#### EXERCISE INSTRUCTIONS
Reproduce exactly the lines below from the one containing "Recreate this scene" through the one containing "G = Matrix.Translation((0, 0, 30))", including both, and nothing else.
★ ★ ★
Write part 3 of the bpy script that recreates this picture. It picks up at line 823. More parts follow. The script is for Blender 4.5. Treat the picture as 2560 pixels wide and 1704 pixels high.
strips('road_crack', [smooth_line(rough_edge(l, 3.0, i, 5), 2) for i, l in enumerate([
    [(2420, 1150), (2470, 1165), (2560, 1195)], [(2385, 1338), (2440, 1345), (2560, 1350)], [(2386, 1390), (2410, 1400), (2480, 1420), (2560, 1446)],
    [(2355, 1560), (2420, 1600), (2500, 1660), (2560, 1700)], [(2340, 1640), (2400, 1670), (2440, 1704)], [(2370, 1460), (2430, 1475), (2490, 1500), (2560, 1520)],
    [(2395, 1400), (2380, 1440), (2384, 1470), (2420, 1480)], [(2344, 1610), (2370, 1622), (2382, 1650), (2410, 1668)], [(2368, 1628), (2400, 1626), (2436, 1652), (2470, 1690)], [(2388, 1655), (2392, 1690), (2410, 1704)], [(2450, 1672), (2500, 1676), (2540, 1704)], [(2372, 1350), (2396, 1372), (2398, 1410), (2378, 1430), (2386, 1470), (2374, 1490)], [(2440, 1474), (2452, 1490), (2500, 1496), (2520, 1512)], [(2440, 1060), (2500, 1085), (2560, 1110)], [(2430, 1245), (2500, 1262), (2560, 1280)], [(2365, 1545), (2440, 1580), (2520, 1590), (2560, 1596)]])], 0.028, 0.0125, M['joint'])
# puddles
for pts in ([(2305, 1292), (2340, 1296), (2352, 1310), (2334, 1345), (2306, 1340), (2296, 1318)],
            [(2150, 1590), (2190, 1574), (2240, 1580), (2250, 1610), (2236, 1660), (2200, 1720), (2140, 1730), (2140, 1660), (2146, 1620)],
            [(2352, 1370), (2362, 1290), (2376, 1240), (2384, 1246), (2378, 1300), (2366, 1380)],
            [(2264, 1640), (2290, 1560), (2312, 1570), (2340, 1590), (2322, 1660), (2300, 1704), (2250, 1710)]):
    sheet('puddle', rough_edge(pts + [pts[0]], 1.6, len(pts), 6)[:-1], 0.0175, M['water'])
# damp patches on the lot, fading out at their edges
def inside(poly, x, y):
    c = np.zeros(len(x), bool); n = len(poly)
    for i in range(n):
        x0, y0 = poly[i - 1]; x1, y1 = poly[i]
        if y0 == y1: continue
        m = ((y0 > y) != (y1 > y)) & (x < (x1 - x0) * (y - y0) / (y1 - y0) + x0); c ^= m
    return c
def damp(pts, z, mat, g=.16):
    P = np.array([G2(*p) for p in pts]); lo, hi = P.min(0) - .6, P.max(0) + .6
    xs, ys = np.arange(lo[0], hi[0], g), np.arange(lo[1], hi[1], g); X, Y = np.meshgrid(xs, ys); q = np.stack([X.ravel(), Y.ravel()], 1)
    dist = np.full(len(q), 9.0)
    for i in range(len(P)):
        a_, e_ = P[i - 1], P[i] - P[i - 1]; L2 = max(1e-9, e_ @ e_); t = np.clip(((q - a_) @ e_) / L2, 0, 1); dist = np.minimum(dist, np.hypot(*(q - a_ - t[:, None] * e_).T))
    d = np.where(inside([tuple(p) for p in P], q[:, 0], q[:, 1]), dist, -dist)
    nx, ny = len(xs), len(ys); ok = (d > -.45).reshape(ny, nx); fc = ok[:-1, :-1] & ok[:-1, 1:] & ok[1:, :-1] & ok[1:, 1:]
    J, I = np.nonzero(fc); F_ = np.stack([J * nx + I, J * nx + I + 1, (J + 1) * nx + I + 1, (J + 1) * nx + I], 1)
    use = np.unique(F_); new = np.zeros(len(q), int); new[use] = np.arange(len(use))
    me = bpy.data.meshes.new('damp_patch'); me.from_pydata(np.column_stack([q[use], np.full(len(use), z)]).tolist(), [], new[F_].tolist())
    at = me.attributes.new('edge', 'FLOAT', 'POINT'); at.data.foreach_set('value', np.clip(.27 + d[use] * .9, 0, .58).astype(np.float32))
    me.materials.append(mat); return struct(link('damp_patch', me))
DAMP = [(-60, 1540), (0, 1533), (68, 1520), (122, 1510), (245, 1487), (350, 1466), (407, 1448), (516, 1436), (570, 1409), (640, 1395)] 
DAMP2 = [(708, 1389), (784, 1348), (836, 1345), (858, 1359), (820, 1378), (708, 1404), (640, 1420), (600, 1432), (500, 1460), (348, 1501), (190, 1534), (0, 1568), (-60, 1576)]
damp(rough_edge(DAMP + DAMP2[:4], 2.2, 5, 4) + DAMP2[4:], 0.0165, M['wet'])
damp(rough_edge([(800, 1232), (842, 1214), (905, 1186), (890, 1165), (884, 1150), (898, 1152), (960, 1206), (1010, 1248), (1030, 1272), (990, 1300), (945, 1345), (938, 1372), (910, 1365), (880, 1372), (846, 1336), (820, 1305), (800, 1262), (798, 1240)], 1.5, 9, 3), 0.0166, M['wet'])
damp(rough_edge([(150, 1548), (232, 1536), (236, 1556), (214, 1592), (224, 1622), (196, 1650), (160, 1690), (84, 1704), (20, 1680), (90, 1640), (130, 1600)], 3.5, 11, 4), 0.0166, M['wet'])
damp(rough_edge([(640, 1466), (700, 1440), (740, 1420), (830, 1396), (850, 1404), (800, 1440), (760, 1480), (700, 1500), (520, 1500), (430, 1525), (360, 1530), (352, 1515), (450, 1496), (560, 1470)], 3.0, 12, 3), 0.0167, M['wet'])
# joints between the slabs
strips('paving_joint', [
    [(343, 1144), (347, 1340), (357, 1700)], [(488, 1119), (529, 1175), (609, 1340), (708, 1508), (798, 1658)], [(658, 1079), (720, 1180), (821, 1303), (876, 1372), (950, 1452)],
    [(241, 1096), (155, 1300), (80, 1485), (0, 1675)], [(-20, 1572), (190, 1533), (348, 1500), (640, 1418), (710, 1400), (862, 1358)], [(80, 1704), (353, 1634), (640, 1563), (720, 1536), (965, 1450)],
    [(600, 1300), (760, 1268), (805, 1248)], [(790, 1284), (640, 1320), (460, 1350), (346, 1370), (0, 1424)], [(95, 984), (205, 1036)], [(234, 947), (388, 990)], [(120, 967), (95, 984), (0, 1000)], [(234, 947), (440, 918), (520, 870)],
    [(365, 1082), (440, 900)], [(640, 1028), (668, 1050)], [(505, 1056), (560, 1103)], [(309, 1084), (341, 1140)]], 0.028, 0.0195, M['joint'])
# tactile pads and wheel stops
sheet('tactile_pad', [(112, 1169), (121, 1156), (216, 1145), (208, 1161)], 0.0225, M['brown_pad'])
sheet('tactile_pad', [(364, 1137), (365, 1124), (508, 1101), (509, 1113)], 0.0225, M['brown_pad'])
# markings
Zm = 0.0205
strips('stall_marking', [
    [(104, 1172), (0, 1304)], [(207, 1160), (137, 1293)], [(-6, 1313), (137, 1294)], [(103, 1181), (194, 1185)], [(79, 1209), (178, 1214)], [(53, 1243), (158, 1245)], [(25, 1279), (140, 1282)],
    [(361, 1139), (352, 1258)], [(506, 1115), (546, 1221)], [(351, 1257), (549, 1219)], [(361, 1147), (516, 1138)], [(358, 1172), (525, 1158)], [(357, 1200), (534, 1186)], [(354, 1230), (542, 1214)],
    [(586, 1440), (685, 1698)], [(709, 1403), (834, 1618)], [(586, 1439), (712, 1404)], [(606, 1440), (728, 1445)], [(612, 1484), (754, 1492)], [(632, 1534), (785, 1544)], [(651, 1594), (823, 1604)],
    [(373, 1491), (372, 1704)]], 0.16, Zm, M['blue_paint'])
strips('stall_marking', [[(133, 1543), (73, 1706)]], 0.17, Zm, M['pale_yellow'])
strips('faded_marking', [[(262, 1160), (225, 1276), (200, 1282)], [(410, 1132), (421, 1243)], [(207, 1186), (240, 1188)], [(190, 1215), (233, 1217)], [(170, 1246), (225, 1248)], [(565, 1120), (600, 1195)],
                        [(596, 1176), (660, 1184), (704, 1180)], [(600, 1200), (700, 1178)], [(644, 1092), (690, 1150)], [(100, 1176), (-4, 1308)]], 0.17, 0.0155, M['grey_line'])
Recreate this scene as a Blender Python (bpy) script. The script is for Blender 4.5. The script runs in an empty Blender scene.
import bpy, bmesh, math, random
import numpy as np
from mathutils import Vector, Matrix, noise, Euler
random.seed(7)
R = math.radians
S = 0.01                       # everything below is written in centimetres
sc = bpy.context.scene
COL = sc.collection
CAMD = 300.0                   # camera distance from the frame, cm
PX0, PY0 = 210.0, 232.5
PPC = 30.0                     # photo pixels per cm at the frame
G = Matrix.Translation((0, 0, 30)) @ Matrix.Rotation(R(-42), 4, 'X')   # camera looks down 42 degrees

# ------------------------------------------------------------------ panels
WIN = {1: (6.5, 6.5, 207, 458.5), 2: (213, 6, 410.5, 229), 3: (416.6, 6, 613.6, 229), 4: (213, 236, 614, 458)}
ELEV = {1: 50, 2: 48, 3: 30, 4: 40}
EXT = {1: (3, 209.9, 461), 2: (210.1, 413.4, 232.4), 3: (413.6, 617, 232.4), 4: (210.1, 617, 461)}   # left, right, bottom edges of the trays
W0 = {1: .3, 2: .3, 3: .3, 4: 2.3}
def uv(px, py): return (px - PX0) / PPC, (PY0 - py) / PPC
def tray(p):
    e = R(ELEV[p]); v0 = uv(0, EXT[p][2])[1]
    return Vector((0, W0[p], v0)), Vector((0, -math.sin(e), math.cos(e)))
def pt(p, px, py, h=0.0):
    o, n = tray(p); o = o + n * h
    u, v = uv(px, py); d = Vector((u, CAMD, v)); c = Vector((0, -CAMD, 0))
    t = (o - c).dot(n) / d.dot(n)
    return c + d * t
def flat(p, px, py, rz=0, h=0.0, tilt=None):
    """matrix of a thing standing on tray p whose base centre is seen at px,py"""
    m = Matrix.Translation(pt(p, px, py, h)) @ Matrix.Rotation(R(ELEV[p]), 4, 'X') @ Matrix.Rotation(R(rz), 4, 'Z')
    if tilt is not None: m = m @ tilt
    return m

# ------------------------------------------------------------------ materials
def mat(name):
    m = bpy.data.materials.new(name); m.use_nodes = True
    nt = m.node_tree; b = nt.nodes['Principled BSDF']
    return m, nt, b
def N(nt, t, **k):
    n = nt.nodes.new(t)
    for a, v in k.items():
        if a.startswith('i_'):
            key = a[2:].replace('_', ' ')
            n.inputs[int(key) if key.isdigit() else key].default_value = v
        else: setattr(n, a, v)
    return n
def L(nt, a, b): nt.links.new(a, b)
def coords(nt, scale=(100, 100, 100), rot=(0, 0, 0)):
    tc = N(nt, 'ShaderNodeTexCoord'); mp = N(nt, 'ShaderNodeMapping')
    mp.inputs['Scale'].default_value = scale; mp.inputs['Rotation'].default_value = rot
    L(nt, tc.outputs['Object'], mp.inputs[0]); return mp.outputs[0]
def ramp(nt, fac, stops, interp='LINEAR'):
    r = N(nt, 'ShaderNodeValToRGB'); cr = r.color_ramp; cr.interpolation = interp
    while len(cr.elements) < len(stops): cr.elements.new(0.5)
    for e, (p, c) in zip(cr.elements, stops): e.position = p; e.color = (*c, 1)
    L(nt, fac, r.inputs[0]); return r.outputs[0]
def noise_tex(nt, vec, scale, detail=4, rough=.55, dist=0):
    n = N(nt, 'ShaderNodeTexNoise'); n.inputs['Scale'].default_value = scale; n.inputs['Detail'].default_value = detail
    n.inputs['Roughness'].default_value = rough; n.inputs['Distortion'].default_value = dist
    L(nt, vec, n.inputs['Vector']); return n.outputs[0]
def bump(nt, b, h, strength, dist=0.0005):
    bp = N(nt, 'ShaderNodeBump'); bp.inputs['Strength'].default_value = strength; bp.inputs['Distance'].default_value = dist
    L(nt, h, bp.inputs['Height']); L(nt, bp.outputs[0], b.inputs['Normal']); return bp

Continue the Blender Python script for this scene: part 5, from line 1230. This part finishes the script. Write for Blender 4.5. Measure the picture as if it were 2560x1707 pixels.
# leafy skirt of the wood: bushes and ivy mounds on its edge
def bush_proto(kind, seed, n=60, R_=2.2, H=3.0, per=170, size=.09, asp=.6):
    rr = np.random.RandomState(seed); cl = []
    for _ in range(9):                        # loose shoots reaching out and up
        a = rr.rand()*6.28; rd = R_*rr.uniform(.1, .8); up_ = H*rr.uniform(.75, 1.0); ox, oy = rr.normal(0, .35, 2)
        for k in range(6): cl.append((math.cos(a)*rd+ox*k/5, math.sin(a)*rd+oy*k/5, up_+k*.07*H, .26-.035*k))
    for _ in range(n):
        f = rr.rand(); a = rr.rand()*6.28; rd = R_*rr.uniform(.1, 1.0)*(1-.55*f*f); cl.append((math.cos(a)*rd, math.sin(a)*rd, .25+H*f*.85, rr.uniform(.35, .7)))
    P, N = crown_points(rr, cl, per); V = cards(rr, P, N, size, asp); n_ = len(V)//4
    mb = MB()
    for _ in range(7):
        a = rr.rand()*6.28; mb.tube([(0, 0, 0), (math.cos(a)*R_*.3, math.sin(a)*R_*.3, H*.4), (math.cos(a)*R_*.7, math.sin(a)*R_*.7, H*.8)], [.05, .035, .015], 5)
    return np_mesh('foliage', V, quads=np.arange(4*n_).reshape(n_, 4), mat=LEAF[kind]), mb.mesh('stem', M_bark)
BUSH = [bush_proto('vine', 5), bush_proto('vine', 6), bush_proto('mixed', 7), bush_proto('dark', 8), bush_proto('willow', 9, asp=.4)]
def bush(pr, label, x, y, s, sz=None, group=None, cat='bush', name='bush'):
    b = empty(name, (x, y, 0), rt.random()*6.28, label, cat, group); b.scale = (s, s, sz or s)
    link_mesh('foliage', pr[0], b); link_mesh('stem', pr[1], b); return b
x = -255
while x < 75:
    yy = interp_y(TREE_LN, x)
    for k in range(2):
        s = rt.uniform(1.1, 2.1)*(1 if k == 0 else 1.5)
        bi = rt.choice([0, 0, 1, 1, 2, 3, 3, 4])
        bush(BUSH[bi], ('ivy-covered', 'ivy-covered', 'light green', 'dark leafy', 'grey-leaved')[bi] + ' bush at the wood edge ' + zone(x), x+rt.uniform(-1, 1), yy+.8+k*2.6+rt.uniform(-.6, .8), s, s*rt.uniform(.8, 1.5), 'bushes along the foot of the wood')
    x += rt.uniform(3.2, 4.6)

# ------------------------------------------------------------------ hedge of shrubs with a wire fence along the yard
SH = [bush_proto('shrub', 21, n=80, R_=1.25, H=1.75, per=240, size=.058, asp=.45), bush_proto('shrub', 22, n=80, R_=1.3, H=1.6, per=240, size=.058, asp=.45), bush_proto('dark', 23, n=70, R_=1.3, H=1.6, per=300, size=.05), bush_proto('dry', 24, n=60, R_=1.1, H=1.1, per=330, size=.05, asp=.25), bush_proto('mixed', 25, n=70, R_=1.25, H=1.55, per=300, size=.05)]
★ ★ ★
#### FULL OUTPUT
Recreate this scene as a Blender Python (bpy) script. The script is for Blender 4.5. The script runs in an empty Blender scene.
import bpy, bmesh, math, random
import numpy as np
from mathutils import Vector, Matrix, noise, Euler
random.seed(7)
R = math.radians
S = 0.01                       # everything below is written in centimetres
sc = bpy.context.scene
COL = sc.collection
CAMD = 300.0                   # camera distance from the frame, cm
PX0, PY0 = 210.0, 232.5
PPC = 30.0                     # photo pixels per cm at the frame
G = Matrix.Translation((0, 0, 30)) @ Matrix.Rotation(R(-42), 4, 'X')   # camera looks down 42 degrees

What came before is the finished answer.